Florac possesses its natural curiosity, the Fontaine du Pêcher, that discharges the water infiltrated from the plateau of Méjan. It pours forth in an abundant stream and forms a cascade, but the water is at once eagerly captured for the purpose of irrigation. During the winter and after a storm it vomits forth a torrent with a roar like that of a lion.

After a visit to the summit of the Aigoual it would be well to descend the Dourbie to Milau, reaching the Dourbie by the ravine of the Trévesel. The Pas de l'Ase is a profound gorge, 1,200 feet deep, between fiery-red dolomitic cliffs, in three stages superposed and separated by slopes of detritus. At midday, when the sun streams down on these rocks, the effect is dazzling. At Trèves, where are coal mines, is the cave called the Baume de S. Firmin, and near by the ruins of a castle.

S. Firmin was the grandson of Tonantius Ferreolus, Prefect of Gaul, who, as we have seen, was the host of Sidonius Apollinaris. He had a villa here, Trevido, as the town was then called, and in it he died in the year 470. Firminus was educated by his uncle Noricus, Bishop of Uzès, the son of Tonantius, and he in turn became bishop of the same see, and died at the early age of thirty-seven, in the year 553, and was succeeded by his nephew, Ferreolus; so that at that time it is pretty clear bishoprics had become the perquisites of members of the great families of Gallo-Roman origin. When S. Firmin visited his grandfather or his father, at Trèves, he was wont to retire to the cave that bears his name, for reading and devotion. Possibly the dampness of this grotto may have sowed the seeds of the disorder from which he died. The cave runs deep into the mountain, and is adorned with numerous white and graceful stalactites. But it is very damp; notwithstanding this, prehistoric man occupied it, for in the first two halls of the grotto have been found old hearths, remains of feasts, broken and split bones, and fragments of badly burnt pottery.
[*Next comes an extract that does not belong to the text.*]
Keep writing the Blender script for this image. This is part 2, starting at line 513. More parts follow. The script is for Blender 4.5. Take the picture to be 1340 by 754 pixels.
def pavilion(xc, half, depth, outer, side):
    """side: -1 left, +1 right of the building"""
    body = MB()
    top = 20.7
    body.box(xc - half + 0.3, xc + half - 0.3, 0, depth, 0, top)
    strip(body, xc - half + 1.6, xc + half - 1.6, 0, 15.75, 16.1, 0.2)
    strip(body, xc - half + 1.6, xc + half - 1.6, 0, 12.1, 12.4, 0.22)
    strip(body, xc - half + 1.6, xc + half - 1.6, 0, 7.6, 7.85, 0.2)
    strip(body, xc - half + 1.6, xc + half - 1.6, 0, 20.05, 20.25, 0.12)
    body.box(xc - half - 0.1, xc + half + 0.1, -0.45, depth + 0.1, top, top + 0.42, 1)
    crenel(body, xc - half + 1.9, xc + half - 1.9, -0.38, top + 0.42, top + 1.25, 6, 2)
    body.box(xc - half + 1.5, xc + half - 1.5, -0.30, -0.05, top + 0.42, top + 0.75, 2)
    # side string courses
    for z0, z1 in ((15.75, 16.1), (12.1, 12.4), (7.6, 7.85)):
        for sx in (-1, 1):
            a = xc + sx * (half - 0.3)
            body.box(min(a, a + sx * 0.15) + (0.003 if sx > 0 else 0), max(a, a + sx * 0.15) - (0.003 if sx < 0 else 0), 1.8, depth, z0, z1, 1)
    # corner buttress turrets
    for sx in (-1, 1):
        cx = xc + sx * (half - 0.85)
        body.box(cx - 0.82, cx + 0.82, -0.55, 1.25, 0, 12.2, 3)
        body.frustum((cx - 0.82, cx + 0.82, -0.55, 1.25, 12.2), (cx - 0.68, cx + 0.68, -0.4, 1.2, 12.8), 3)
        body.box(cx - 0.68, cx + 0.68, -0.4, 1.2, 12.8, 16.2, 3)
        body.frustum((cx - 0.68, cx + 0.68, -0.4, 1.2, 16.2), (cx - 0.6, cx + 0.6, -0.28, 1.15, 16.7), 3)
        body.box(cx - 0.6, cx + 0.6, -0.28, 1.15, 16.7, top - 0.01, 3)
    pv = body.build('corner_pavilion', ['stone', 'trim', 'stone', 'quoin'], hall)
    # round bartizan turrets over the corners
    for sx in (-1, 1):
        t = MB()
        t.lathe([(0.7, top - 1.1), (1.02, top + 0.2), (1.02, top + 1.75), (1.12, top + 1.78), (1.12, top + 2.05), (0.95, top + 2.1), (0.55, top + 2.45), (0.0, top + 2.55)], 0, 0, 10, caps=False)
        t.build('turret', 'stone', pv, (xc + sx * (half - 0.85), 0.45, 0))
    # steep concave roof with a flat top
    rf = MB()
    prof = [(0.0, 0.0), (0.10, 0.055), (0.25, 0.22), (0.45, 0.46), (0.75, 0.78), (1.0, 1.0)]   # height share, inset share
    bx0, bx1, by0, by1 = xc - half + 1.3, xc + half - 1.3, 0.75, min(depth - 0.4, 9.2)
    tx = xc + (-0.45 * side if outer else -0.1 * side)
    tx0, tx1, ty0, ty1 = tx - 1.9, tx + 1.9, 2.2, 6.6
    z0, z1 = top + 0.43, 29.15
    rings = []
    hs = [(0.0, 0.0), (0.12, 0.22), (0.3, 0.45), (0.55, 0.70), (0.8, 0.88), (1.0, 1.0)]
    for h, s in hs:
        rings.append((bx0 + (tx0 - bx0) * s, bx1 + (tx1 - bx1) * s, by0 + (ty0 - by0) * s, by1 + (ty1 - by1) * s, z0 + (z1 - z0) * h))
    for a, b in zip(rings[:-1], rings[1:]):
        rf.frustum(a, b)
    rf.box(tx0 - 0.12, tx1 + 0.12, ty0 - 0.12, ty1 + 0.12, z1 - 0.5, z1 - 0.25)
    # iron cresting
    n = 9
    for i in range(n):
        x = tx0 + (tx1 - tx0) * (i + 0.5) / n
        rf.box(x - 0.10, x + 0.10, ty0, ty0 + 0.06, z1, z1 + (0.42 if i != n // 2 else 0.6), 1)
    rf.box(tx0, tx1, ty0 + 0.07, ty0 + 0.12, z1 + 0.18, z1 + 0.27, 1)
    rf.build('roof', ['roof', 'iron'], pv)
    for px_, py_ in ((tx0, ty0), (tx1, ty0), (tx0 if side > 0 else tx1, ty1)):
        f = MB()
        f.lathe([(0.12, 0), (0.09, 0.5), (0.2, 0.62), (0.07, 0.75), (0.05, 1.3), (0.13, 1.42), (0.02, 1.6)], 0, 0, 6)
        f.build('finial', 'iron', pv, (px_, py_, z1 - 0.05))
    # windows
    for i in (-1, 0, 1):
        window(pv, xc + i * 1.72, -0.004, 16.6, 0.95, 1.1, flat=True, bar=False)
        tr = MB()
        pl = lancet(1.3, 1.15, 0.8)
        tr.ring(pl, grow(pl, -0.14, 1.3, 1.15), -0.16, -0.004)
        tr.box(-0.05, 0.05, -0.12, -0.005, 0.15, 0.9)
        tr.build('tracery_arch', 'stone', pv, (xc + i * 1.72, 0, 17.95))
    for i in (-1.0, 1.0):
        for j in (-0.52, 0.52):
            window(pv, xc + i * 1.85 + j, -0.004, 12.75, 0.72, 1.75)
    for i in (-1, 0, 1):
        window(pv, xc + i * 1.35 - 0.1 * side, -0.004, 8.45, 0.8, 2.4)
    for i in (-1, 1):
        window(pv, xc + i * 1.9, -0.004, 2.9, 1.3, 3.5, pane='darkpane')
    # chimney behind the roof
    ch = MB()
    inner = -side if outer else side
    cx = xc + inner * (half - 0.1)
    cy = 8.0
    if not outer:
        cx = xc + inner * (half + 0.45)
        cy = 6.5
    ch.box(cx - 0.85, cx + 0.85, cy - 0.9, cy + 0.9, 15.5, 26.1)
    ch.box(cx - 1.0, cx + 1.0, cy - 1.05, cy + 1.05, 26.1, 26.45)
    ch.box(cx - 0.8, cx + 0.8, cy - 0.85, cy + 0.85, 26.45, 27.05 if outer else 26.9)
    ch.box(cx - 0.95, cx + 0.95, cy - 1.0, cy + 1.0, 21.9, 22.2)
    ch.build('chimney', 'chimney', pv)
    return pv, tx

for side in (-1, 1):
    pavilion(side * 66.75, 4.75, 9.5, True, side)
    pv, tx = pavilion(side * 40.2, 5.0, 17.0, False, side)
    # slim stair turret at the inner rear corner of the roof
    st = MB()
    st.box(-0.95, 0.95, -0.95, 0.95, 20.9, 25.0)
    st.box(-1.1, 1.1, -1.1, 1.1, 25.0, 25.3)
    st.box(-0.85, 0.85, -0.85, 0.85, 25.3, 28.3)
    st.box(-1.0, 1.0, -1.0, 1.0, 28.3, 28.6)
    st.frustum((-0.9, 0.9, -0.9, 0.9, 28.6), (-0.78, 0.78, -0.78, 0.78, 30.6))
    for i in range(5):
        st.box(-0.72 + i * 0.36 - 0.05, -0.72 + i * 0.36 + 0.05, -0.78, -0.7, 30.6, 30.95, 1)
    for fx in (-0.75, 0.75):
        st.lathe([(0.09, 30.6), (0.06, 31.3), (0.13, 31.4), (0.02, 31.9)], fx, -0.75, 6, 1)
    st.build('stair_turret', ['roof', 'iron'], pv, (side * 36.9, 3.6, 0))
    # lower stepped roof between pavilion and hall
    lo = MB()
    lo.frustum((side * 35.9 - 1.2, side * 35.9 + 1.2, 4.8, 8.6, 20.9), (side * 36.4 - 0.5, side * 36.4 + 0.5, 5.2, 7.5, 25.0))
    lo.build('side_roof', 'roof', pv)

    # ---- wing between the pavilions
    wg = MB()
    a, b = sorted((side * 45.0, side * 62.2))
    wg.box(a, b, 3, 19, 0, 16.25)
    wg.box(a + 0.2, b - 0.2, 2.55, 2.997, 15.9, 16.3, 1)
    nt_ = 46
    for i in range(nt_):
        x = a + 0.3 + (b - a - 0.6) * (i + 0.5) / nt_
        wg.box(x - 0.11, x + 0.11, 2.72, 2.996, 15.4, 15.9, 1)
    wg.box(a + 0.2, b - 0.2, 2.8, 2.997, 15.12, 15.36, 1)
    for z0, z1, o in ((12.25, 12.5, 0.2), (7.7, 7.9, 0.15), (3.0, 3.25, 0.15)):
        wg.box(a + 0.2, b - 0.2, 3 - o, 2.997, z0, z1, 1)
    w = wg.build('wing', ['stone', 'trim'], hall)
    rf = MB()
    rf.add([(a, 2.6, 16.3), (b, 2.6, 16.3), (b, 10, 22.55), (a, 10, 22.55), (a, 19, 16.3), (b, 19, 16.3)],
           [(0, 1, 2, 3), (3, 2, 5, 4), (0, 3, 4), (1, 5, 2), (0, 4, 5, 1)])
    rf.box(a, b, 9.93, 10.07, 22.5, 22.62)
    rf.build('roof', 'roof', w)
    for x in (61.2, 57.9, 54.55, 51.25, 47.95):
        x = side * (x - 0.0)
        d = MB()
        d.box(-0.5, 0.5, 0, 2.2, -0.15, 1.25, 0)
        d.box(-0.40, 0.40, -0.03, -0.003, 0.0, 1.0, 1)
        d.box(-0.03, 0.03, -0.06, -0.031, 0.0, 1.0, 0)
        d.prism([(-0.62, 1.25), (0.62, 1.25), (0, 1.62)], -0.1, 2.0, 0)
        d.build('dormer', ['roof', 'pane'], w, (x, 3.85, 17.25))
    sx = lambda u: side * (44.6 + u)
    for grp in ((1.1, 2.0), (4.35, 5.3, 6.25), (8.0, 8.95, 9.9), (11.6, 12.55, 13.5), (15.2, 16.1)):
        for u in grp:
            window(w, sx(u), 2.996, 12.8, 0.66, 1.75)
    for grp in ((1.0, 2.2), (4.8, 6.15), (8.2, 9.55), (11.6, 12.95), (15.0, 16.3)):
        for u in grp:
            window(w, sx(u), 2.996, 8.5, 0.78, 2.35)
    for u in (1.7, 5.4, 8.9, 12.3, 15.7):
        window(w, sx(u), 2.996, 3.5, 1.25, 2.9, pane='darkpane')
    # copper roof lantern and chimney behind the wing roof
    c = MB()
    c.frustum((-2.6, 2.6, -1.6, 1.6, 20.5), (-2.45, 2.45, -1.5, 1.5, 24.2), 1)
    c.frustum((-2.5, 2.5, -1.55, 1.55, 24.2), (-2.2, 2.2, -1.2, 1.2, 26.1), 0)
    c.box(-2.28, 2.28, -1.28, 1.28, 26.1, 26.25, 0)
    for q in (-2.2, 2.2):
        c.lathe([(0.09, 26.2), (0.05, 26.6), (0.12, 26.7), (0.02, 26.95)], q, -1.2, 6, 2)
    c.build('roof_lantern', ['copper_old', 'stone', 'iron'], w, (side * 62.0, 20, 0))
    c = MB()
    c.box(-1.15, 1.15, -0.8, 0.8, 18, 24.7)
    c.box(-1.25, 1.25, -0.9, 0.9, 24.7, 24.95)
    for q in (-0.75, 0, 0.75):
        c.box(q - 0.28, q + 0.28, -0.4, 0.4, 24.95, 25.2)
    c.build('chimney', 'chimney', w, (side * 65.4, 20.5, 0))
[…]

About ninety feet above the Baume de S. Firmin is another cave forming a great vault that is filled with water during heavy rains. Nevertheless man inhabited it at a remote period; for thence also have been excavated numerous fragments of vessels, which by their paste and ornamentation show that they belonged to the age of polished stone.

How the men of that period must have suffered from rheumatism! And it has been noticed that among the bones of prehistoric man, who was a cave dweller, rheumatic swellings of the joints are common. Usually the caves in limestone and chalk are tolerably dry. France must have teemed with peoples at that early period, for not only on the Causse, but also in the chalk districts of Dordogne and Lot, and in the sandstone regions of Maine-et-Loire and Vienne, troglodite habitations abound.

After crossing the Col de la Pierre-Plantée, the road winds down into the valley of the Dourbie, which wriggles along at a great depth below between rocks of quartz and schist, then passes among chestnut trees, and reaches S. Jean-du-Bruel, when we are in the valley of the Dourbie. Here comes in the road from Saudières, where is a station on the line from Le Vigan to the junction on the main line opposite Roquefort; and the lower valley of the Dourbie can be visited from Le Vigan by taking the train to Saudières and a carriage thence to Milau.

Nant, a little town on the left bank of the Dourbie, has a Celtic name, very descriptive, for Nant signifies a valley or a river bottom. Nantes in Brittany has the same derivation, as has also Devon in Welsh, Dyffneint, the county of valleys. So also the Dourbie and the Durzon proclaim that they were named by Celts, for dour signifies water in Welsh.

The church of S. Pierre of the twelfth century is all that remains of a Benedictine abbey; the Romanesque chapel of S. Alban stands on a barren rock 2,400 feet high. But the great attraction is the source of the Durzon, as Reclus describes it:—

"A little river issuing from a deep foux some six or seven kilometres from Nant, near the Mas-de-Pommier, at the bottom of a cirque where walls, which are those of the Larzac, rise above the well to the height of 900 feet. There opens a great gulf, un dormant qui ne dort pas toujours. A slight rain on Larzac agitates it, and it begins to boil languidly in the centre of the well; but after a long rain, a storm, or the melting of the snows, the water rises in clashing floods like a cascade turned upside down; it is no longer a murmuring stream, but a growling torrent whose voice breaks the austere silence of the cirque."

Still descending the valley, we see perched high up on the right the curious village of Cantobre, on a point of the Causse Bégon, shaded by gigantic dolomitic mushrooms, and comprised within the walls of a ruined castle that was destroyed in 1660, after its owner, Jean de Fombesse, had been executed as a coiner.